Tarihten Notlar: Sakata Gelenler

bizim gazetelerin huyudur. ne zaman yüksek bonservis ücretiyle bir oyuncu gelse ve sakatlık başta olmak üzere herhangi bir nedenle fazla forma şansı bulamazsa hesap kitaba girişilir. oyuncunun dakikası kaç paraya geldi, oynadığı 90 dakika başına kaç para kazandı gibi hesaplardan bahsediyoruz.

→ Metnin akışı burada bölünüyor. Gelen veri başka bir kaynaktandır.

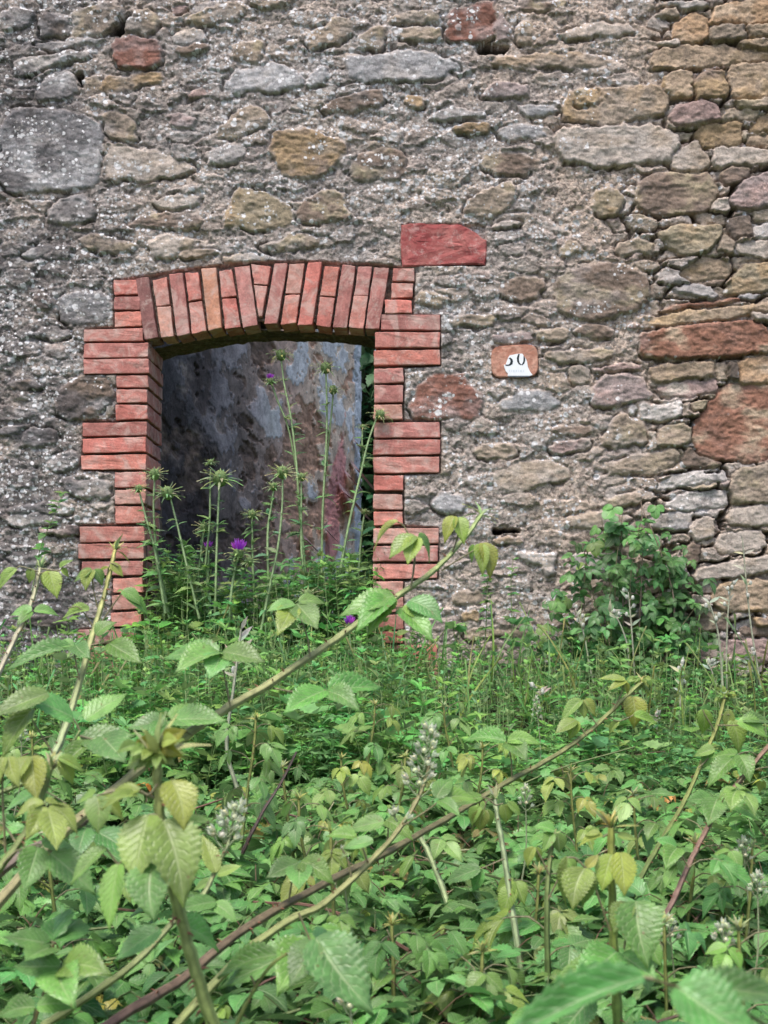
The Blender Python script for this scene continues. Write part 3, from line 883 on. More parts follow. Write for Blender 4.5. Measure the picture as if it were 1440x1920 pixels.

gary charles, 15 yıllık kariyeri boyunca derby county dışında bir takımda gözü kapalı ilk onbir oynamadı aslında. buna rağmen aston villa'dan da hatırladığımız sağ bek ingiltere milli takımında 2 kez oynamayı başarmıştı. ada dışındaki tek macerası aston villa ardından gittiği benfica olmuştu. benfica'da da fazla oynamayan savunmacı 1999'da west ham united'a 1,2 milyon pound'a transfer oldu. kariyerinin başlarında nottingham forest formasıyla çizdiği görüntünün ekmeğini yediğini düşünebiliriz bu transferde. ama west ham'a yar olmadığını söylemek de mümkün. bir sezon birmingham city'de kiralık oynayan oyuncu, diğer iki sezonda west ham united ile 5'i lig olmak üzere 6 resmi maça çıkabilmiş. yani maç başına 200000 pound almış west ham'dan, üstelik 6 maçın 3'ünde de sonradan oyuna girmiş.



john ebbrell'in hikayesi de benzerlikler gösteriyor. everton'da futbola başlayan oyuncu 10 yılda 246 maça çıktıktan sonra sheffield united'a transfer oluyor 1997'de. ödenen para 1 milyon pound. zaten ciddi sakatlıklarla boğuşan bir oyuncu sheffield united'a gelmeden önce de. ama kimse onun kulüpteki 2 sezon boyunca sadece 45 dakika sahada kalabileceğini öngöremezdi herhalde. bir başka deyişle oyna(yama)dığı 90 dakika başına 2 milyon pound çıkmış sheffield united'ın kasasından.



yine de yukardaki iki örnek romanya milli takımının kadrosunda devamlı şans bulan daniel prodan'ınkinin yanında epey ucuz kalıyor. 1990ların ilk yarısında steaua bucharest formasıyla üst üste şampiyonluklar yaşayan ünlü savunmacı ülke dışına ilk kez 1996'da çıkmıştı. atlético madrid formasını yaklaşık 1,5 sezon giydikten sonra bir diğer büyük kulübe rangers'a transfer oldu. rangers formasıyla geçirdiği iki sezon boyunca çıktığı maç sayısı ise sıfırdı.

anlaşılan menajerlik oyunlarında binbir zorlukla alabildiğimiz bir oyuncunun hiç oynayamadan uzun süreli sakatlık yaşamasının gerçek hayatta da pek çok örneği varmış. herhalde yukarda bahsedilen transferleri yapan kulüpler de kendilerine daha sağlam bir sağlık ekibi bulmuşlardır.